The Evolution of Consciousness

Monday, September 25, 2017

Mysticism: Week 1

The Evolution of Consciousness
Monday, September 25, 2017

Let’s take a look at the history of mysticism to find our roots and see how we had it, how and why we largely lost it, and to recognize that now we are in the midst of a rediscovery and new appreciation for the mystical, nondual, or contemplative mind (use whichever word you prefer; they are all pointing in the same direction).

Before 800 BC, it seems most people experienced their union with the Divine and Reality through myth, poetry, dance, music, fertility, and nature.
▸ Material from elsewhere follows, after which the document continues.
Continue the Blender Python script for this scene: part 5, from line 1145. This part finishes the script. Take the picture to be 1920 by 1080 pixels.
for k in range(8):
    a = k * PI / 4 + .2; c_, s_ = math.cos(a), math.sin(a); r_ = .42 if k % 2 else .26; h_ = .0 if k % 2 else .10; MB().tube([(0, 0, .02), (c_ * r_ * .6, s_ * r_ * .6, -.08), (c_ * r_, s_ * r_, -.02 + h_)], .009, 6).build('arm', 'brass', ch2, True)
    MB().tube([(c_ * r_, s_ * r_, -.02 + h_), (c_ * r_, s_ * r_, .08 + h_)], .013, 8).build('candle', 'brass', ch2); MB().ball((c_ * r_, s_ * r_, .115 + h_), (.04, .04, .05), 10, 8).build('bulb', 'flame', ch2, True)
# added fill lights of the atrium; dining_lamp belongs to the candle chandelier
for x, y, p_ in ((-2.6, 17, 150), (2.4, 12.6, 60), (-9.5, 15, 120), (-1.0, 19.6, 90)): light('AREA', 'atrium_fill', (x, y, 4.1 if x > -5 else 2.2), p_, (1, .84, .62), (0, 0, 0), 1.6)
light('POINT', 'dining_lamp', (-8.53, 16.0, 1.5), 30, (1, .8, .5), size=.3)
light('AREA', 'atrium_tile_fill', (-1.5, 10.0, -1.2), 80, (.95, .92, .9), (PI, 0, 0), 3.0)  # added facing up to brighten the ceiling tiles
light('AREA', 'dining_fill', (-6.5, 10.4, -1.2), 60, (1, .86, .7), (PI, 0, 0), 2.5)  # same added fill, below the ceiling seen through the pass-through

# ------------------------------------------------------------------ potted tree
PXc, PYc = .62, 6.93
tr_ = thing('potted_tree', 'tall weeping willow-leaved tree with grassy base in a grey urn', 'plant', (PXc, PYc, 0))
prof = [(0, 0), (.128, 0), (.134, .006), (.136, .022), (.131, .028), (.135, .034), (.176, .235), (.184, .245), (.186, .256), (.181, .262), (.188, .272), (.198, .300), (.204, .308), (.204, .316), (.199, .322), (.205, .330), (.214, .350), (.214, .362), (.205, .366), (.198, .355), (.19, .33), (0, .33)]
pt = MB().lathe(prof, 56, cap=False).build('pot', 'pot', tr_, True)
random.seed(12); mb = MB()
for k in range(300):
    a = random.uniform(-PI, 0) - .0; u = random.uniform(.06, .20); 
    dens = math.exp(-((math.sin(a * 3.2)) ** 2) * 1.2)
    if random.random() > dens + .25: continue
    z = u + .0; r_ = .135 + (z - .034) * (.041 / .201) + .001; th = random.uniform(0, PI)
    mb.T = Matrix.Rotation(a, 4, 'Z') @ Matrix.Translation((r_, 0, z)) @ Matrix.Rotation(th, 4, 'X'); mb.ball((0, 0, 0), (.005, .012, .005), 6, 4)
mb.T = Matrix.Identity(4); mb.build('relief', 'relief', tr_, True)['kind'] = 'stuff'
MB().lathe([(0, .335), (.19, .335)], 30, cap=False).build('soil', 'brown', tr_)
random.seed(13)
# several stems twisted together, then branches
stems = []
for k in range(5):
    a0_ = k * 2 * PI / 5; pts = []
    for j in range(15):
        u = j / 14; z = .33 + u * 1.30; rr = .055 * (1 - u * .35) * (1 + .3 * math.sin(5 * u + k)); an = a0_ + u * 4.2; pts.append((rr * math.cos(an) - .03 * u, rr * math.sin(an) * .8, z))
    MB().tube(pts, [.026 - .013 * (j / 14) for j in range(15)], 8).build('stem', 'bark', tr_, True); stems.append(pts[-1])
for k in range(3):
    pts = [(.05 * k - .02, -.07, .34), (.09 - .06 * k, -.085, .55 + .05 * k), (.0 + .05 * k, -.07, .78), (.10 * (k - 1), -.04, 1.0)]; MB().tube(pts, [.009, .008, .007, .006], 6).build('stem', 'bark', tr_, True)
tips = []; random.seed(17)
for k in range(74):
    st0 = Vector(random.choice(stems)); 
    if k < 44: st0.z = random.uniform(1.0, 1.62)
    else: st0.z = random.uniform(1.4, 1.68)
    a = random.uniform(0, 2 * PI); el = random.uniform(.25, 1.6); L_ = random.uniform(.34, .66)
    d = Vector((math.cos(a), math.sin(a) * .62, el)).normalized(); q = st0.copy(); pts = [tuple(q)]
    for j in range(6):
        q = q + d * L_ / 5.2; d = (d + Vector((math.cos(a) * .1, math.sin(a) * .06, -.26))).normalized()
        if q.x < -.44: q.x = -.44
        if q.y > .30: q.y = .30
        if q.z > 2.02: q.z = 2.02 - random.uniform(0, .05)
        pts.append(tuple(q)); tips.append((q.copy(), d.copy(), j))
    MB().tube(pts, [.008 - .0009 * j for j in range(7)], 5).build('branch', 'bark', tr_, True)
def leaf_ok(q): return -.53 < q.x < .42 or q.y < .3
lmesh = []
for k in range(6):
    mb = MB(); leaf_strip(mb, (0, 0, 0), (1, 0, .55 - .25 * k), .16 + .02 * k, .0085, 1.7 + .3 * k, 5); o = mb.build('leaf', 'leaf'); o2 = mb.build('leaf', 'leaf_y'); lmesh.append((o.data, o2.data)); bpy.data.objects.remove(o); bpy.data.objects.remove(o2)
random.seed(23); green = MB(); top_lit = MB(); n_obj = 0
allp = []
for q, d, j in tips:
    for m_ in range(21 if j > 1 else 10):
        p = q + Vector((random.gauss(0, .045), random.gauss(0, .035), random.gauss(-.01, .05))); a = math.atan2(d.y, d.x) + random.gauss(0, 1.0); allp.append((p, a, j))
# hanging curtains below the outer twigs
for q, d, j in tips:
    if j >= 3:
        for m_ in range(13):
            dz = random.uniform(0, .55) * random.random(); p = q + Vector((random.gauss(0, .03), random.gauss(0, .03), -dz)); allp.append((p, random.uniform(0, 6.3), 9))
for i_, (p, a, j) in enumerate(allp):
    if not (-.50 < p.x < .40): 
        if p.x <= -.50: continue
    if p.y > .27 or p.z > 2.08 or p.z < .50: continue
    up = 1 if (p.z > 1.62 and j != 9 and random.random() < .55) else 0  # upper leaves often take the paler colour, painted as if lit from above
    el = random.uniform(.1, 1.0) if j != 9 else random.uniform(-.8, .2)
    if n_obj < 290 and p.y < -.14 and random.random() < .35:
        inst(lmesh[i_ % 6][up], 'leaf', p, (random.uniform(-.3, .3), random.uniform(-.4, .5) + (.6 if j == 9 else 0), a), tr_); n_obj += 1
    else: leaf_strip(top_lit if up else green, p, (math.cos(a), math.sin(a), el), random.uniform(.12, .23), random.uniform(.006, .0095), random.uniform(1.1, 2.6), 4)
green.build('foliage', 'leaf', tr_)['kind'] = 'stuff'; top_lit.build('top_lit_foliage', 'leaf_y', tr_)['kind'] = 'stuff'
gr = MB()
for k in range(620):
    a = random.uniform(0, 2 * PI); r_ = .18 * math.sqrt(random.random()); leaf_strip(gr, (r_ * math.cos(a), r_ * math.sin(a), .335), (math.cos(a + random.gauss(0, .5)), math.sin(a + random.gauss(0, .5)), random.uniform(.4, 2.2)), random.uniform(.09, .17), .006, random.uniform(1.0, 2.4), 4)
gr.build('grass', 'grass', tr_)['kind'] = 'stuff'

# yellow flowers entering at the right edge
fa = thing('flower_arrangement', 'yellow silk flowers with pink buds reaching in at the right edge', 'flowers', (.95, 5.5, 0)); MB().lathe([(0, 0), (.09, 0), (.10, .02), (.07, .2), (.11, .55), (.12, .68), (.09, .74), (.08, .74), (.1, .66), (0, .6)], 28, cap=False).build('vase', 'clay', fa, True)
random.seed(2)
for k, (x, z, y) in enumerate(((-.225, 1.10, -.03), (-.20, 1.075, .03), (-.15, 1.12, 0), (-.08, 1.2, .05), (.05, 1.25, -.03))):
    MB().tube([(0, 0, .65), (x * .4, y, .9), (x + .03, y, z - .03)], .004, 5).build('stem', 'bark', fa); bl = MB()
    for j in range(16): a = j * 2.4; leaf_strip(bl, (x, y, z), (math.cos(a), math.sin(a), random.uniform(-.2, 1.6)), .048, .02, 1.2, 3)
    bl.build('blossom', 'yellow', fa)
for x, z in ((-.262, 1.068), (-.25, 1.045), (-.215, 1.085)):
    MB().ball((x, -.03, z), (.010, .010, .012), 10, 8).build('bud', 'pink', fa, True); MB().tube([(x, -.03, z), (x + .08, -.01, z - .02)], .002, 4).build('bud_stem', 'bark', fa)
Karl Jaspers (1883-1969) called this Pre-axial Consciousness. Although living in an often-violent world and focusing on survival, people still knew that they belonged to something cosmic and meaningful. They inherently participated in an utterly enchanted universe where the “supernatural” was everywhere. This was the pre-existent “church that existed since Abel,” spoken of by St. Augustine, St. Gregory the Great, and the Second Vatican Council. Owen Barfield (1898-1997) called this state of mind “original participation.” [1] It is reflected in most of the indigenous religions to this day. As Pope John Paul II said, Native Americans have known from the beginning what it’s taking us Catholics a long time to realize: that the Great Spirit has always been available and loveable in the natural world. [2]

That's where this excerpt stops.